New York Magazine’s Dan Amira said the cover was more effective than the image of an “out” gay couple would have been.

“To have a closeted gay couple lends the image deeper meaning: In an intimate moment in the privacy of their home, away from the public eye, they feel heartened that society is finally coming around to accepting them for who they are,” he wrote.

The cover was not well received in other corners, with the right-leaning National Review running it under the headline "Innocence. Lost."

The cover was also attacked from the left, with Flavorwire’s Tyler Coates writing the image “infantilized” the gay rights movement.

“[It’s] belittling the decades-long — hell, millennia-long — fight for equal rights by needlessly sexualizing a pair of puppets,” he wrote.

Slate’s June Thomas declared it a “terrible way” to commemorate the repeal of DOMA, because Bert and Ernie are not actually lovers.

“You see, straight America, there’s a difference between same-sex friends and gay lovers. Does America contain households in which lovers pass themselves off as best pals? No doubt,” Thomas wrote. “And as prejudice against gays and lesbians fades, more of these ambiguously gay couples will declare themselves. But that doesn’t mean that every pair of cohabiting friends is madly making out on a nightly basis.”

Sesame Workshop has not responded to The Hollywood Reporter’s request for comment on the New Yorker cover.
The image has circulated online since last year, when artist Jack Hunter submitted it to a tumblr for a contest. The original image had President Barack Obama on the TV set, not the Supreme Court, and it was created around the time Obama came out in favor of gay marriage.

Sesame Street’s producers have long rebuffed suggestions Bert and Ernie are a couple. After New York legalized gay marriage in 2011, the show’s producers responded to an online petition urging the famous roommates to wed.

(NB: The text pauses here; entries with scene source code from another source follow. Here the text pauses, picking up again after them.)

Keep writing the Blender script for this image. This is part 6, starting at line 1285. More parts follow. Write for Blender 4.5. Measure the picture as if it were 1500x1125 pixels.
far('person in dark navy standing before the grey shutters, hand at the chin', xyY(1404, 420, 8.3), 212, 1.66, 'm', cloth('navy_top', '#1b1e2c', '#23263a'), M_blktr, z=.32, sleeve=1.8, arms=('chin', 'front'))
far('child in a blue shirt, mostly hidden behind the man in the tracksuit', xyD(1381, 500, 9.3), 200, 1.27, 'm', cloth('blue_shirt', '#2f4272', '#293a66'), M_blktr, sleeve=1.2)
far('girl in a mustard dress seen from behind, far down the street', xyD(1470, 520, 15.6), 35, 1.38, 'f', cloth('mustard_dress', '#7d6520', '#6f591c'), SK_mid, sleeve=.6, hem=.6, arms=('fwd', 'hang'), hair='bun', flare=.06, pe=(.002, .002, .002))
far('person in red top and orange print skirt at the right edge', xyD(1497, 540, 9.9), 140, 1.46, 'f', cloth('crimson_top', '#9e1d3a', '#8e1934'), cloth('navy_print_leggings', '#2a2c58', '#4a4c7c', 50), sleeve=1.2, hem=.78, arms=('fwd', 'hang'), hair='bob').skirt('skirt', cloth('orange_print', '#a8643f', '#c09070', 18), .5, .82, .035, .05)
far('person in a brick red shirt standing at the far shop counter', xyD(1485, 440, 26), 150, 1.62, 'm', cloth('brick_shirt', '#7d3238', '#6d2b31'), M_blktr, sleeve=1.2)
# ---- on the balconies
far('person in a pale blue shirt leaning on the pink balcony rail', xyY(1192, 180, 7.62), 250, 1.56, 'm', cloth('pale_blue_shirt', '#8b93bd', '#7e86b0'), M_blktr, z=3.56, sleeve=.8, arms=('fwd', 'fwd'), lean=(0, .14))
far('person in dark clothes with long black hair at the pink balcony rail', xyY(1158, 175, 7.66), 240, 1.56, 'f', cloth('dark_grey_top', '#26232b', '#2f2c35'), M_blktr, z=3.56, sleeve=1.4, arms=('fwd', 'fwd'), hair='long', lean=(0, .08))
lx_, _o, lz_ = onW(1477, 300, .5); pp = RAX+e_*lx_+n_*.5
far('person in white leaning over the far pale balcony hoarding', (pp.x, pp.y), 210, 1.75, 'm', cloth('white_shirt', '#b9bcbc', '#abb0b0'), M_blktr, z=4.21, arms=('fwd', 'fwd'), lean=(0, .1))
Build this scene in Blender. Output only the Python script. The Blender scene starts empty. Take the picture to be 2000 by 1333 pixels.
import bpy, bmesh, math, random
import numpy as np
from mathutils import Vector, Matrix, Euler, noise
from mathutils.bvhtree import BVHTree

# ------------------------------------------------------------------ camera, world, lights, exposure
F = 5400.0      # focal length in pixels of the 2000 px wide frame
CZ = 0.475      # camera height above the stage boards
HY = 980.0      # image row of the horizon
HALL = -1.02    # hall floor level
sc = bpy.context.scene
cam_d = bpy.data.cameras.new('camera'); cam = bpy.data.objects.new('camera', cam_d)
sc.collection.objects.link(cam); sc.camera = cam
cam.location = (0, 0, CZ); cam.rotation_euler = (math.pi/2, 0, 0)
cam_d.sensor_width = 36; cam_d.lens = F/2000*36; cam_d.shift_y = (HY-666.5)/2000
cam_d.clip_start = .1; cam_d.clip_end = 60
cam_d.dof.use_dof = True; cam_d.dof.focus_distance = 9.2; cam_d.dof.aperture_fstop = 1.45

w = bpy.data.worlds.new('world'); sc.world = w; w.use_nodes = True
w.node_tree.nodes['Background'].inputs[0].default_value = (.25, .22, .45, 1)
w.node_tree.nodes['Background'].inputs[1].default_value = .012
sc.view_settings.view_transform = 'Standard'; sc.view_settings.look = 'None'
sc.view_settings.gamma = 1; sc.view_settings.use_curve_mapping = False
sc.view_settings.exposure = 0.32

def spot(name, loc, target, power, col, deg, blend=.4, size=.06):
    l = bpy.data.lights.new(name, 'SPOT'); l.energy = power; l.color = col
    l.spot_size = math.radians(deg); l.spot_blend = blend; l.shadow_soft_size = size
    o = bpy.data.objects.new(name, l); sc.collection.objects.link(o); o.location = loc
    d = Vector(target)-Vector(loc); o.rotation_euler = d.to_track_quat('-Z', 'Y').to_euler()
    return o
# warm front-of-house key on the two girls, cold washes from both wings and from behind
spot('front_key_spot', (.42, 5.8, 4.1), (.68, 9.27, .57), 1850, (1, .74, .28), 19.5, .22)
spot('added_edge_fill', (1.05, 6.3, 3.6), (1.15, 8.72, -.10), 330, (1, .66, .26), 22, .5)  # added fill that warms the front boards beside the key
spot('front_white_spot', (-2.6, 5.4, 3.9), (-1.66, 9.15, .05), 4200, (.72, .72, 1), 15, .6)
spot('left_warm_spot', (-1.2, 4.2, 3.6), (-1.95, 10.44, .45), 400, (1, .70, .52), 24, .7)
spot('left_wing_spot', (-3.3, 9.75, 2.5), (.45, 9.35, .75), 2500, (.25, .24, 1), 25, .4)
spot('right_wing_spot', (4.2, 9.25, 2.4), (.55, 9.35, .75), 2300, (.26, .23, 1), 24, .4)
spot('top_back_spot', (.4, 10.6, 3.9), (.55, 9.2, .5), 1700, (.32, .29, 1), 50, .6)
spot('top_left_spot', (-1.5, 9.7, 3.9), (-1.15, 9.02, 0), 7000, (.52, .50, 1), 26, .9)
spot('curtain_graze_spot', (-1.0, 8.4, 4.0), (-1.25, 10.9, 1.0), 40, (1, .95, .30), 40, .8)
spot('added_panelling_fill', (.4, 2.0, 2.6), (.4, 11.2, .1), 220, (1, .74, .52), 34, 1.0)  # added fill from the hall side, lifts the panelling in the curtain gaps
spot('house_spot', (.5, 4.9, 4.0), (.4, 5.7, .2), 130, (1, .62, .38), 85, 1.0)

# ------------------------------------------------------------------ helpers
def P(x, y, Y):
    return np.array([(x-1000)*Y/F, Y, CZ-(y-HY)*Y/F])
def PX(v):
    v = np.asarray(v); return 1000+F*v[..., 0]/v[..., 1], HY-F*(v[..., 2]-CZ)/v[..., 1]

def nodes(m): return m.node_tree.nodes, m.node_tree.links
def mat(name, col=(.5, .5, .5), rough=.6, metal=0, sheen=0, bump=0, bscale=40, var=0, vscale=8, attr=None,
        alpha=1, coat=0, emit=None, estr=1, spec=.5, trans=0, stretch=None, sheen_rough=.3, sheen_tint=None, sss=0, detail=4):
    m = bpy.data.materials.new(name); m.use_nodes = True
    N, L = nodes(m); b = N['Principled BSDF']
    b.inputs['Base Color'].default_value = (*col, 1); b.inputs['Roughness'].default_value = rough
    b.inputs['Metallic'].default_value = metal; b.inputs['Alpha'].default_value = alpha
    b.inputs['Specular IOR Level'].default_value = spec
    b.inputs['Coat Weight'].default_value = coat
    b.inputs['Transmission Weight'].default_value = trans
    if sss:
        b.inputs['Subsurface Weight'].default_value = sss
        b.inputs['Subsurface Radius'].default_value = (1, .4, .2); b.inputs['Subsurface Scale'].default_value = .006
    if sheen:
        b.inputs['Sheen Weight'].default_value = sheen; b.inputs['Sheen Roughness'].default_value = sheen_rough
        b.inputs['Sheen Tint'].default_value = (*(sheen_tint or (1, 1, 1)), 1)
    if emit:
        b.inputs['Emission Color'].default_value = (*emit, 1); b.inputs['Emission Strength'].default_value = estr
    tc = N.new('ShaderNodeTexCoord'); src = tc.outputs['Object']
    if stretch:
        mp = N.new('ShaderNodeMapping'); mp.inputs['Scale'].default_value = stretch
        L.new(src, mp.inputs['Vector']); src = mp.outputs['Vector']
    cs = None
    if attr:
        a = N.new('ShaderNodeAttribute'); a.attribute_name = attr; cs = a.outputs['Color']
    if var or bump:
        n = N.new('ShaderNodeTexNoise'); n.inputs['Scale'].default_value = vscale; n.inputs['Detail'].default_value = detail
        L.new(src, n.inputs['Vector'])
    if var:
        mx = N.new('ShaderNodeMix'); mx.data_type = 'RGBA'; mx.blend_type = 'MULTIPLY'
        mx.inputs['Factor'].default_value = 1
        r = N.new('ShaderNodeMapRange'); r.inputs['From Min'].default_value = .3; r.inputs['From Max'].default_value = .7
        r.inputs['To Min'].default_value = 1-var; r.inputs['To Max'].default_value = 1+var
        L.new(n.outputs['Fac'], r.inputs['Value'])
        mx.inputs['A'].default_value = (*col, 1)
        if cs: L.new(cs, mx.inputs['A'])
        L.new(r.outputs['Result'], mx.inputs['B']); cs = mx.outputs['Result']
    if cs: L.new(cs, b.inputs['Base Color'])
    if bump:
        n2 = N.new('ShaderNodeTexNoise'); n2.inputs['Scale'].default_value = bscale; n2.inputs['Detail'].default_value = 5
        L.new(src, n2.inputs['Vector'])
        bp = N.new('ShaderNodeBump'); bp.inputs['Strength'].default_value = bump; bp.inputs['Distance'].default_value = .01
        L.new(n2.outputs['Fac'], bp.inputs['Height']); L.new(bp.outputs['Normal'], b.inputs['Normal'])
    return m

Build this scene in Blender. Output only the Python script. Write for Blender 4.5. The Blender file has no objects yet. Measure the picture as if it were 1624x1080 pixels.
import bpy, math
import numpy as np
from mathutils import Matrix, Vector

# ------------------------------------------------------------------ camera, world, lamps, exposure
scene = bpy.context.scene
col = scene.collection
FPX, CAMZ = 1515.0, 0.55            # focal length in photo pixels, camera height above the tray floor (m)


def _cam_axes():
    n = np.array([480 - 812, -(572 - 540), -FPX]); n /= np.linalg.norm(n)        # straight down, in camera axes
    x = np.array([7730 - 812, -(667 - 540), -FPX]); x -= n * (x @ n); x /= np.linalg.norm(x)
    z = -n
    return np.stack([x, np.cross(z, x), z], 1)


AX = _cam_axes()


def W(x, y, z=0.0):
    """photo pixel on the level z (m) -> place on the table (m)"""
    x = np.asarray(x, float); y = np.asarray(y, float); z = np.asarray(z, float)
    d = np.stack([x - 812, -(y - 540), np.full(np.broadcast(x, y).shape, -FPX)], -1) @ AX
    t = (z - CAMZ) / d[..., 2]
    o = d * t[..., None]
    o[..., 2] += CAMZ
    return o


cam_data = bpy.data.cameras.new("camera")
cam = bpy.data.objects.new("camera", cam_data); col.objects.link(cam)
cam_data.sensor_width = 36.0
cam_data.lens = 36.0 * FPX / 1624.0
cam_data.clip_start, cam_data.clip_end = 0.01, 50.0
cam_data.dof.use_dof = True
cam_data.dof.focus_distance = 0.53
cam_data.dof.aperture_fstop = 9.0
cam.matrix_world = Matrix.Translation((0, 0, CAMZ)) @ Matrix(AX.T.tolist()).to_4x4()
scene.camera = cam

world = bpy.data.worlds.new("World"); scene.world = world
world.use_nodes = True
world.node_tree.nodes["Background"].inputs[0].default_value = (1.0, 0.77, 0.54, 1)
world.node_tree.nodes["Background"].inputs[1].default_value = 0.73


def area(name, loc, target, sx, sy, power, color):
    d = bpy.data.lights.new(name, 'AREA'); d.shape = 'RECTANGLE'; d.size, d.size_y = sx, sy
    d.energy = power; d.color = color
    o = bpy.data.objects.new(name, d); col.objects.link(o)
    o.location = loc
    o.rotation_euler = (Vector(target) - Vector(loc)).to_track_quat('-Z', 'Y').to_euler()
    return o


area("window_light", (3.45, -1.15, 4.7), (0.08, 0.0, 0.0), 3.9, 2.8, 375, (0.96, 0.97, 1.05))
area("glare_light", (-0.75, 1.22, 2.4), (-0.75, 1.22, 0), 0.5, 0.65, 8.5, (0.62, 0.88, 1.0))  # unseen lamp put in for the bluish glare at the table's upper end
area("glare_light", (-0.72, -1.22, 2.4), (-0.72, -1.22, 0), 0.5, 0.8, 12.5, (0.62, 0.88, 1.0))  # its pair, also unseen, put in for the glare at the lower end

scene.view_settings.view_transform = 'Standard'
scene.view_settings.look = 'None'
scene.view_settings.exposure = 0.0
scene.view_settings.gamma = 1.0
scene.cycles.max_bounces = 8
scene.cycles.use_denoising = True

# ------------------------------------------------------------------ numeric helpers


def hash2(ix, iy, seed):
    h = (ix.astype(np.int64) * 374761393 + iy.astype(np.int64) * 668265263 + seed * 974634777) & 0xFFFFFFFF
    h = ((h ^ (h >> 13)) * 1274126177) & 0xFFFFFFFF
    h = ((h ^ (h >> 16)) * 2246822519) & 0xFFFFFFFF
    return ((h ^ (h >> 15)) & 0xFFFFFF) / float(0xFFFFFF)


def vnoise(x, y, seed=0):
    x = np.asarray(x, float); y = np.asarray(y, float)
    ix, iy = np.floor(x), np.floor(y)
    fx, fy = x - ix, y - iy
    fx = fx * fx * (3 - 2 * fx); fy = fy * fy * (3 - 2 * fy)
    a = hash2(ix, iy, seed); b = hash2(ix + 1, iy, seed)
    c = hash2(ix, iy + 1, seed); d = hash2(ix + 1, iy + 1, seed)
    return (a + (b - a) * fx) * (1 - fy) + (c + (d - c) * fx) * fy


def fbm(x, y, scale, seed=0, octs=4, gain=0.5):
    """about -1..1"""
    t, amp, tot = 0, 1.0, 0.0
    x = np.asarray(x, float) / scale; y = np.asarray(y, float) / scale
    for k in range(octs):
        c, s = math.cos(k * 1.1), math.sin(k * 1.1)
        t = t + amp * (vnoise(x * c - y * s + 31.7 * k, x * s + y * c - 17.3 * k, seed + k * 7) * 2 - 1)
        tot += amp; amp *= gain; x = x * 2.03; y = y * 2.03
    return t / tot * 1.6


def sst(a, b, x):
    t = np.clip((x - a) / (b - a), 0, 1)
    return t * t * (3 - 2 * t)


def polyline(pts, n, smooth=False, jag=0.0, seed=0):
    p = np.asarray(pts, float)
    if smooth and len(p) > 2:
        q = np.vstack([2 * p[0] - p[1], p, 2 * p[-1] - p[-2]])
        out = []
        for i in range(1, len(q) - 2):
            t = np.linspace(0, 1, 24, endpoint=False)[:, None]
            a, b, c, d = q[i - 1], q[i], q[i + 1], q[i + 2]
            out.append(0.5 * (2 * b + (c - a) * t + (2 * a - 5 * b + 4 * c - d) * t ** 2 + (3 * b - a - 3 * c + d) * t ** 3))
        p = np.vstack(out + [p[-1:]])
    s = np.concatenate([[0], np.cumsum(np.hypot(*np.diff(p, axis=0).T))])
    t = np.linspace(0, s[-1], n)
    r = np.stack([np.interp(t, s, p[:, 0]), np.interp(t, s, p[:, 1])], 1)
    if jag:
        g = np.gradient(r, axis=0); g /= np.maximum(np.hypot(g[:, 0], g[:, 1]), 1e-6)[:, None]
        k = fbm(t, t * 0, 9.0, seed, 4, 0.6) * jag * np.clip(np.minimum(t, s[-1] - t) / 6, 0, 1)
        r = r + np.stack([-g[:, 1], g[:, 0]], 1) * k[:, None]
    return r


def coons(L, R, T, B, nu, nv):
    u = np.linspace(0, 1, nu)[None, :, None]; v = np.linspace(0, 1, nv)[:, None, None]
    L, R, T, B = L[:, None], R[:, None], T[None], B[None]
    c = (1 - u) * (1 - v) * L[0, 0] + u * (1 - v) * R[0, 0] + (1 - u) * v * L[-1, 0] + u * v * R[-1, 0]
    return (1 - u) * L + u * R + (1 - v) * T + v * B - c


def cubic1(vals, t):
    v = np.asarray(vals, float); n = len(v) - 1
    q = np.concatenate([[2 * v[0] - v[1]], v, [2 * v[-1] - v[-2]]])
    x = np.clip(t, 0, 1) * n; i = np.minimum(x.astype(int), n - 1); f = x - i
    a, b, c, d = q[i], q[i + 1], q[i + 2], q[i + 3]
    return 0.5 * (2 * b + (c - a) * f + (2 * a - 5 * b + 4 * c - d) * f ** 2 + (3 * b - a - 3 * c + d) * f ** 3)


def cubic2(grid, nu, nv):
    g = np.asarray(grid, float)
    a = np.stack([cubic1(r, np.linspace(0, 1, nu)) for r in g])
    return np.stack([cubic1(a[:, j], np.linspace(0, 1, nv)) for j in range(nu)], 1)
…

“Bert and Ernie are best friends. They were created to teach preschoolers that people can be good friends with those who are very different from themselves,” Sesame Workshop said in a statement to THR at the time. “Even though they are identified as male characters and possess many human traits and characteristics (as most Sesame Street Muppets do), they remain puppets, and do not have a sexual orientation.”